Kapitalist düzenin gölgesinde, her çağda ve coğrafyada Anne olmak!

Yayınlama: 11.05.2025
A+
A-

Anneler Günü, ilk kez 1908 yılında, Amerikalı Anna Jarvis’in annesinin vefatının ardından onun hâtırasını yaşatmak maksadıyla başlattığı bir etkinlikle ortaya çıktı. 1914’te dönemin ABD Başkanı Woodrow Wilson, Mayıs ayının ikinci pazarını resmî olarak ‘Anneler Günü’ ilân etti. Kutlama kısa sürede cihanşümul bir hâl aldı. Ne var ki Jarvis, bu mânevî günün ticarîleştirilmesine karşı durmuş ve ömrü boyunca bu istismara karşı mücadele etmiştir.

Her yıl bu vakitlerde vitrinler rengârenk çiçeklerle donatılıyor, reklamlarda en gösterişli hediyeler sıralanıyor. Kapitalist düzen için kaçırılmayacak bir fırsat. Süslü sözler, pahalı hediyeler, vicdanı okşayan cılız jestler.. Belki bir günlüğüne ‘mükemmel evlat’ rolüne bürünüyoruz. Fakat kendimize dürüstçe sormalıyız, bir ömre sığan bu yüce sevgiyi, sadece bir günle yâd etmek ne kadar sahici, ne kadar kâfî?

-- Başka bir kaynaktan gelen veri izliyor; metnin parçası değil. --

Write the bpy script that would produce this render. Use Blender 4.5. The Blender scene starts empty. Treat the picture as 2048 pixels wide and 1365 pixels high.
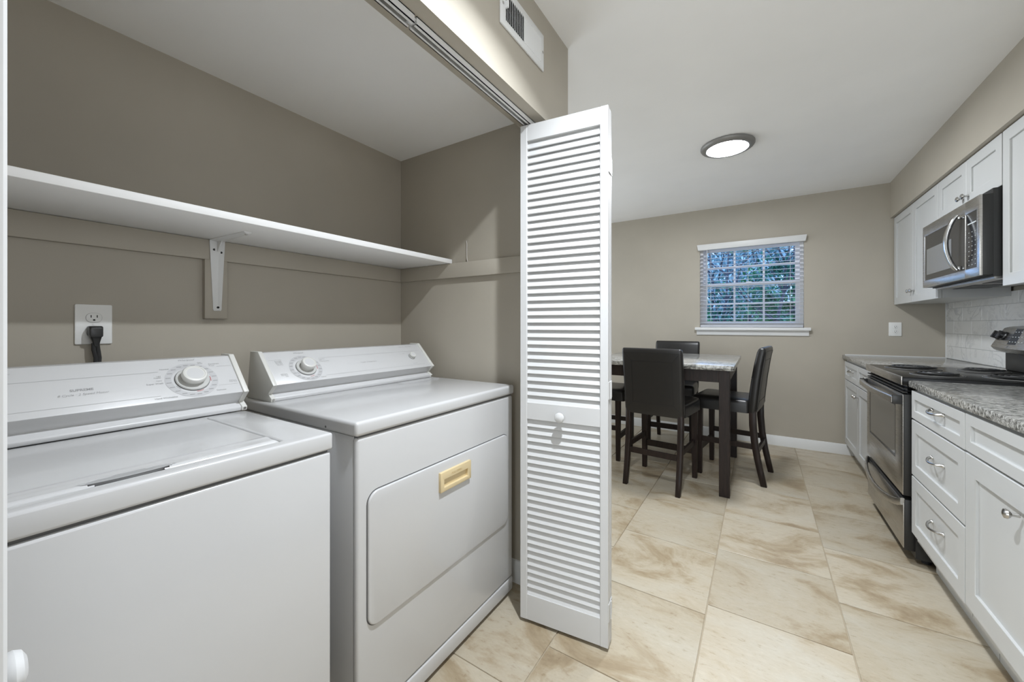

Vaktiyle anne, evin baş köşesinde idi. Sözünün hükmü vardı, varlığı huzurun bizzat kendisiydi. Şimdi evler büyüdü belki, fakat annelere ayrılan mekân daraldı. Evler konforla dolup taştı ama çoğu annenin hâlâ kendine ait bir odası dahi yok. Huzurevleri, ‘çok meşgulüz’ diyemeyişimizin mazeret yuvası hâline geldi. Oysa bir annenin kalbini süslü armağanlar değil, hatırlanmak ısıtır. Sıcak bir çay, kısa bir ziyaret, sessizce yanında oturmak. Bazen yalnızca birlikte susmak bile kifâyet eder. Zira anneler şatafatlı kelimeler değil, içten bir bakış bekler. Kalpten gelen bir ‘buradayım’ yeter çoğu zaman.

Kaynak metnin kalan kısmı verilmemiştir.